Marcheur pour le climat depuis la 3e

"Je suis militant", répète à l’envi ce grand gaillard de 17 ans débordant d’énergie. Un militant déjà expérimenté malgré son jeune âge. "J’ai fait mes premières marches pour le climat en 3e, à l’occasion du mouvement initié par Greta Thunberg, raconte-t-il. Cela m’a tout de suite plu car il y avait une énergie militante de gens qui partageaient ma conviction environnementale. Ça m’a plongé dans le militantisme, ça m’a montré qu’on avait les moyens de changer les choses, chacun et chacune à notre niveau."

Par la suite, Pablo rejoint la section jeunesse de Génération.s, fondé par Benoît Hamon après la présidentielle de 2017. Son engagement grandit en même temps que son assurance. Le jeune homme raconte aujourd’hui son expérience avec des mots réfléchis et une diction impeccable, qui trahissent une habitude de parler en public peu commune pour un élève de terminale.

"Créer les conditions d’un rassemblement à la présidentielle"

Un jour de juillet 2021, il est contacté par les bénévoles de la primaire populaire. "J’en entendais parler depuis quelque temps. Ils m’ont invité au premier week-end d’accueil des bénévoles à Paris et depuis je suis lancé." Dans un discours à la résonance politique, il définit la primaire populaire comme "un mouvement qui va permettre de créer les conditions d’un rassemblement à la présidentielle 2022".

Pour compléter, il s’agit d’une initiative citoyenne ayant pour but de proposer un ou une candidat(e) choisi(e) par des internautes et prônant une politique sociale, écologique et solidaire. À ce jour, cinq hommes et cinq femmes ont été désignées par 100.000 participants et pourraient s’affronter lors d’une primaire en janvier. Pour concrétiser ce projet, l’association cherche à remplir ses rangs, et compte notamment sur un puissant réseau de bénévoles.

"À 16 ans, on est en mesure de donner notre avis"

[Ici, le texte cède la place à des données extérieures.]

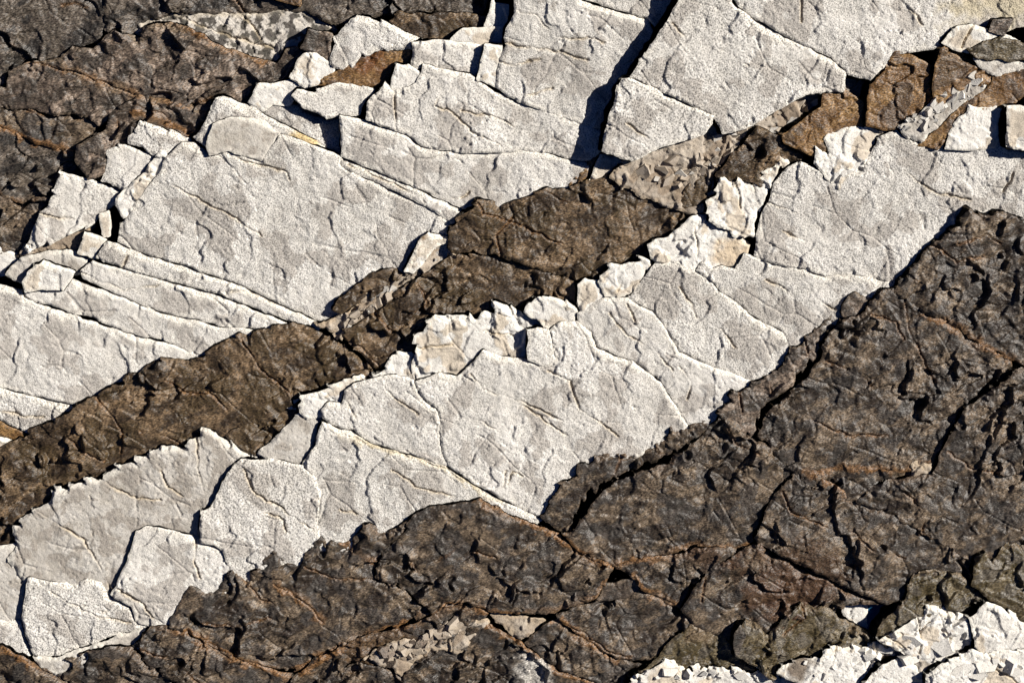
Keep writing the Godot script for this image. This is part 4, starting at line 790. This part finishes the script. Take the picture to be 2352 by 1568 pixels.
	slab("limestone_slab", "white block with a pointed top at the right edge, below the olive grey block", "rock slab", g, "cream", 0.29, [2228,1420, 2250,1400, 2268,1380, 2292,1384, 2352,1421, 2540,1450, 2540,1560, 2352,1520, 2300,1515, 2244,1510], {"cracks": [[2290,1390,2300,1440,2350,1480]], "teeth": 0.024, "often": 6.0})
	broken = slab("limestone_slab", "lumpy white rock in the bottom right corner", "rock slab", g, "cream", 0.3, [2130,1550, 2163,1520, 2200,1508, 2234,1495, 2262,1500, 2300,1492, 2360,1490, 2540,1540, 2540,1740, 2110,1740], {"jag": 1.4, "cracks": [[2270,1500,2290,1540,2340,1568], [2180,1530,2220,1568]], "teeth": 0.024, "often": 8.0})
	fragments(broken, "fragment", ["cream"], 12, [2170,1550, 2260,1530, 2352,1530], 26.0, 9.0, 26.0, 42)
	slab("limestone_slab", "white rock with a shaded concave side at the bottom edge, left of the corner rock", "rock slab", g, "cream", 0.27, [1960,1740, 1985,1572, 2007,1548, 2032,1525, 2056,1516, 2100,1526, 2140,1552, 2130,1600, 2120,1740], {"jag": 1.3, "cracks": [[2050,1520,2070,1560]]})

func bedrock() -> void:
	# the bedrock sheet under and around the slabs: deep below them, rising to their height all round, banded like them
	var marks := PackedFloat32Array()
	var far := [-220.0, -120.0, -60.0, -34.0, -22.0, -15.0, -11.0, -8.5, -7.0]
	for x in far:
		marks.append(x)
	var s := -6.0
	while s <= 6.0:
		marks.append(s)
		s += 0.06
	for i in far.size():
		marks.append(-far[far.size() - 1 - i])
	var n := marks.size()
	var st := SurfaceTool.new()
	st.begin(Mesh.PRIMITIVE_TRIANGLES)
	for j in n:
		for i in n:
			var u := marks[i]
			var v := marks[j]
			var out := maxf(absf(u) - 3.15, absf(v) - 2.15)
			var up := smoothstep(0.0, 0.5, out)
			var band := u * 0.42 - v * 0.9
			var p := big.get_noise_2d(band * 0.55, 3.0 + 0.12 * (u + v))
			var h := lerpf(-0.30, 0.05 + 0.11 * band, up) + 0.06 * mid.get_noise_2d(u * 0.3, v * 0.3) + 0.05 * step(band * 1.3 + 0.6 * terrace.get_noise_2d(u, v)) + 0.02 * ridge.get_noise_2d(u * 0.5, v)
			if maxf(absf(u), absf(v)) > 7.5:
				h = minf(h, 0.6)
			var c := Color(0.07, 0.057, 0.045).lerp(Color(0.12, 0.095, 0.07), clampf(0.5 + mid.get_noise_2d(u, v), 0.0, 1.0))
			c = c.lerp(Color(0.48, 0.45, 0.40), up * smoothstep(0.02, 0.08, p + 0.05 * mid.get_noise_2d(u, v)))
			st.set_color(c)
			st.set_uv(Vector2(u, v) / 1.3)
			st.add_vertex(Vector3(u, h, -v))
	for j in n - 1:
		for i in n - 1:
			var a := j * n + i
			for q in [a, a + n, a + n + 1, a, a + n + 1, a + 1]:
				st.add_index(q)
	st.generate_normals()
	var o := MeshInstance3D.new()
	o.name = "ground"
	o.mesh = st.commit()
	o.mesh.surface_set_material(0, stone["dark"])
	o.transform = Transform3D(FACE, Vector3.ZERO)
	o.set_meta("kind", "structure")
	o.set_meta("label", "dark bedrock under and around the broken slabs")
	add_child(o)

C’est ce à quoi Pablo consacre "plusieurs dizaines d’heures par semaine" : accueil des nouveaux bénévoles en ligne, réunions avec les ambassadeurs et ambassadrices jeunes, coordination d’un groupe local à Nancy. Une énergie d’autant plus inédite que Pablo n’aura pas encore 18 ans au moment de l’élection présidentielle, et donc pas le droit de voter. "Il y a une question qui doit se poser sur la place des jeunes dans la société et dans le débat démocratique, estime-t-il. À 16 ans, on est largement en mesure de donner notre avis, de nous exprimer sur la manière dont fonctionne la société."

Il sait pourtant qu’il incarne l’exception. Et s’il comprend le désintérêt des jeunes pour la politique, il voudrait "porter leur attention sur le fait qu’il existe des projets qui pourraient changer la donne, et qu’il est important de les soutenir".

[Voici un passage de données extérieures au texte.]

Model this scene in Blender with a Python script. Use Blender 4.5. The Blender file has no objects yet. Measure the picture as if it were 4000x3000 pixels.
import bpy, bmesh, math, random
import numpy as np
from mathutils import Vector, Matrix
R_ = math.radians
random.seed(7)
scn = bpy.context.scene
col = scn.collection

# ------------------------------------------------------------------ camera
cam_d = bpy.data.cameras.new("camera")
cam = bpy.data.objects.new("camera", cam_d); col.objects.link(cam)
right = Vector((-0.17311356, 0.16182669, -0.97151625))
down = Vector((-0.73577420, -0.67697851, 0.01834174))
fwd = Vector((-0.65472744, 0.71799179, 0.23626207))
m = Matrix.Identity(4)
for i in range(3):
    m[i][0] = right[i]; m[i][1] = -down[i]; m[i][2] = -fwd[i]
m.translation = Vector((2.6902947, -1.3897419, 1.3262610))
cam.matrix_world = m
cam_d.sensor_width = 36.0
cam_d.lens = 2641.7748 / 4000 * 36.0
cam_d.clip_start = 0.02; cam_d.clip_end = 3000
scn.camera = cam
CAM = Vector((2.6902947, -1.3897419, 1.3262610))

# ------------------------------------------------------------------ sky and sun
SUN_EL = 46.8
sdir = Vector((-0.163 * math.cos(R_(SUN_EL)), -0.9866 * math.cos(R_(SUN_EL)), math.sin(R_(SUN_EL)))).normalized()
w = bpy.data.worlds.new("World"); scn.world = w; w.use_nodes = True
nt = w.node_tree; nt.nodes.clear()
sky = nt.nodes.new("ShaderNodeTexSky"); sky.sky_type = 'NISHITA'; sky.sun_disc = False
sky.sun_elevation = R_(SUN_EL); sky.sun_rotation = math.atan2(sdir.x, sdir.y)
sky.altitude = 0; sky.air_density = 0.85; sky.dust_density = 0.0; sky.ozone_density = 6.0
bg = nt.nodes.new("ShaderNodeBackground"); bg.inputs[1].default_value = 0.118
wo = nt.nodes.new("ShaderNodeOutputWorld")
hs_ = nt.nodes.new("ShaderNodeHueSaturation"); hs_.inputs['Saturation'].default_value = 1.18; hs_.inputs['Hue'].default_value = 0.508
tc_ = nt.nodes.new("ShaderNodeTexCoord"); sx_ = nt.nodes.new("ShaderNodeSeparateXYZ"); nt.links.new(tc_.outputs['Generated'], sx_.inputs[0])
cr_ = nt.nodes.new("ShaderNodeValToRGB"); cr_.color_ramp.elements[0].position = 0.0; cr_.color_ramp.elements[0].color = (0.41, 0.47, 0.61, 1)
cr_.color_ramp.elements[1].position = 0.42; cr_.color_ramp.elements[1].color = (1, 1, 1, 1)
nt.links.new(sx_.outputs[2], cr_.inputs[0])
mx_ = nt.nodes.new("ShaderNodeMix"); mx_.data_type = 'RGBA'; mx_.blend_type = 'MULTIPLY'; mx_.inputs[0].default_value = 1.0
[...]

De nouvelles compétences grâce au militantisme

Avec un programme aussi chargé, le lycéen a dû faire des choix. Ce sont les activités extrascolaires qui ont été sacrifiées : il a arrêté l’escalade et a réduit la musique, même s’il trouve encore le temps de prendre des cours de basse.

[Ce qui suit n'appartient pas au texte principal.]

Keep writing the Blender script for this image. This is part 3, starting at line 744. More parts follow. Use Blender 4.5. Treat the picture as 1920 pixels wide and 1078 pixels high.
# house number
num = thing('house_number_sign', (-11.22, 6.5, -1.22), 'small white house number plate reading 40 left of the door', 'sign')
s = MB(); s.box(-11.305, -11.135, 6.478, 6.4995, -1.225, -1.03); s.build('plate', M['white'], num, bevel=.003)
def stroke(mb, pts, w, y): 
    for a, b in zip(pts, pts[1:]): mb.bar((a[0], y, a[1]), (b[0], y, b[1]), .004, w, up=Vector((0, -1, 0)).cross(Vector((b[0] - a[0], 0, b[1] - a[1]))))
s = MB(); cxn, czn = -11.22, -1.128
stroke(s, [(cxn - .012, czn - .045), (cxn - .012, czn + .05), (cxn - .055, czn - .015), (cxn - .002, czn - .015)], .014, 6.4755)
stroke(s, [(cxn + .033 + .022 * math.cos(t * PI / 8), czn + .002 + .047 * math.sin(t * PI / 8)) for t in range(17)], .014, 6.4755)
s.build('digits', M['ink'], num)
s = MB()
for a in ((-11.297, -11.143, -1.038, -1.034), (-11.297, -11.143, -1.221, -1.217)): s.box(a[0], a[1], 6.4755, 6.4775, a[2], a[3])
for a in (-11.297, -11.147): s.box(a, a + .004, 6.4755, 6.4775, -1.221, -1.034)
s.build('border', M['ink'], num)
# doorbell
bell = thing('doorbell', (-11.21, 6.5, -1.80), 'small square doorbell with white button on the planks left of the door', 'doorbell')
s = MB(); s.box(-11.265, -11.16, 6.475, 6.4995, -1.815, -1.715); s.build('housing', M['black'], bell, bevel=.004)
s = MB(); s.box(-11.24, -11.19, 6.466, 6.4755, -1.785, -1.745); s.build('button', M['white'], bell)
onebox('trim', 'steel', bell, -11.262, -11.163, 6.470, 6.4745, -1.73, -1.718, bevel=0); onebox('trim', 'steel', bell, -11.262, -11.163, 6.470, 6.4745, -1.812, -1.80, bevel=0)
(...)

Sa scolarité n’en sort pas indemne pour autant. "Donner beaucoup de temps à mon engagement est un choix, quitte à consacrer un peu moins de temps à mes devoirs et à mes cours." Il admet sans mal que ses résultats scolaires, s’ils restent "satisfaisants", sont en baisse. "Si j’y passais plus de temps, je pourrais faire beaucoup mieux." Son engagement lui est tellement important qu’il a aussi réduit ses ambitions post-bac. Il rêvait de faire Sciences po, mais se prépare déjà à ne pas avoir les résultats suffisants.

Une fatalité qui ne lui fait pas perdre son sourire séducteur. D’autant qu’il semble tout de même avoir assuré ses arrières. "Les exigences pour entrer dans la vie active ne sont pas seulement des bonnes notes, mais aussi la capacité à être autonome, à gérer des projets, être persévérant, s’engager et s’investir dans des causes. Le fait d'avoir développé ces nouvelles compétences avec mon militantisme sera valorisé dans Parcoursup, même pour l’admission à Sciences po." En tout cas, "c’est ce que mes enseignants m’ont dit, j’espère que ça le sera, ça me paraîtrait logique".

Une chose est sûre, avec une telle capacité à partager sa verve et sa passion, on ne se fait pas de souci pour son grand oral.

"Génération engagée"
A l'occasion de l'élection présidentielle, l’Etudiant a donné la parole à des jeunes – lycéens, étudiants, etc. – engagés dans des projets citoyens, associatifs ou encore politique. Tout au long de la campagne, nous avons brossé le portrait de cette génération engagée. Une occasion de connaitre aussi leur vision de cette élection, des candidats et les enjeux qui leur sont chers.